One city so far: Dubai. Next 5 cities to come: George Town, Bangkok, Huangzhou, Beijing, and Shanghai. Watch this space.

1. Dubai, United Arab Emirates

Population3.5 million (2023)
Population density2,200/km2
Walking shareUnknown
Passenger cars per capita0.54 (2015)
Paulo’s Walk Score (1-10)5

Not an obvious city to walk. It’s too hot and most of the city was designed for cars (think 16-lane roads). But like other large Asian cities, it features some quite pleasant environments to walk: shopping malls! Not everyone would count strolling in shoopping malls as “active travel” but why not? You still go from place to place, and it is still physical activity. It’s a good option when it’s too hot outside (here, it’s all the time). A typical Dubai mall is bigger than a mid-sized European town so a lot of ground can be covered in a day, without even realising it. For extra exercise, you could avoid escalators and lifts and use stairs instead (if you can find them – I couldn’t).

Walking in the older parts Dubai can also be pleasant as the scale is smaller than newer parts, and streets are dense with shops and other places of interest. Unlike malls, this is a non-covered area, so walking is less pleasant in the hotter periods of the day. But there’s also shade and (less frequently) places to rest.

Shade is good. Dubai. © P. Anciaes
Sitting is good. Dubai, UAE. © P. Anciaes

Despite the roads being designed for cars (for a lot of cars), most pedestrian infrastructure (where it exists) is of good quality and is in good condition (maybe because it’s little used?). However, not all crossings provide for people with mobility restrictions.

Pedestrian signalised crossing. Dubai, UAE. © P. Anciaes
Underpass, Dubai. © P.Anciaes

Walking in the suburban residential areas is another story. These are very low-density areas. Distances are long, pedestrian infrastructure is scarce and pedestrians are not a common sight. But according to this paper, the low densities are not perceived as a problem.

Even in more central areas, walkable neighbourhoods are often islands, as they do not have good pedestrian connections linking them. In most cases, they are separated by one or more of those 16-lane roads.

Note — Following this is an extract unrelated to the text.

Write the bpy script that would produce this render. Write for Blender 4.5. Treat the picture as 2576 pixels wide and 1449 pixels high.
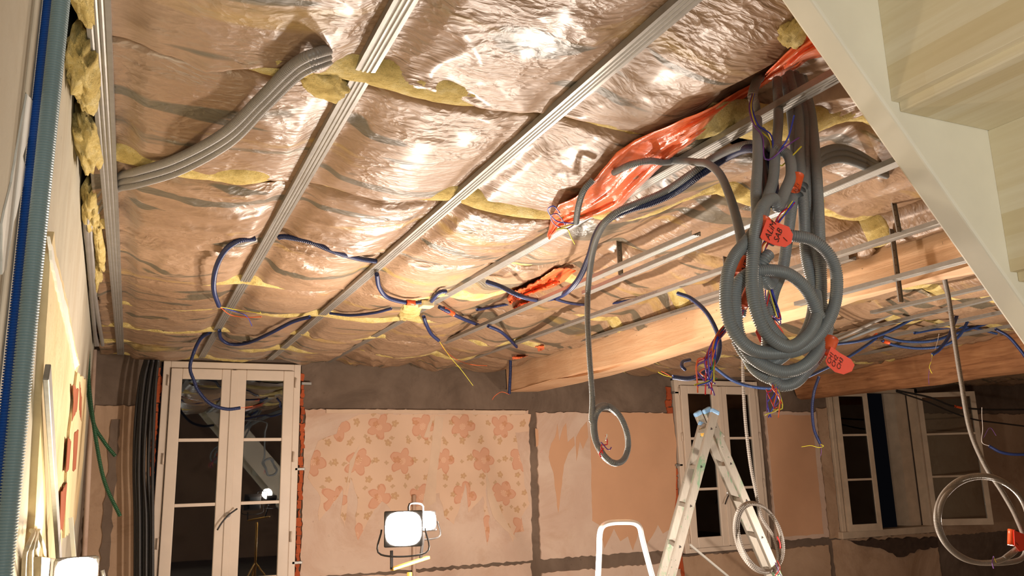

16-lane road, Dubai © P. Anciaes

The good thing is that Dubai is in permanent change, and policy priorities are too, and they are starting to favour active travel. The 2040 Dubai Masterplan aims at creating a 20-minute city and increasing the walking and cycling modal share to 80% by 2040. A massive project supporting this aim is The Loop, a 93-km circular corridor for walking and cycling. Climatized, of course.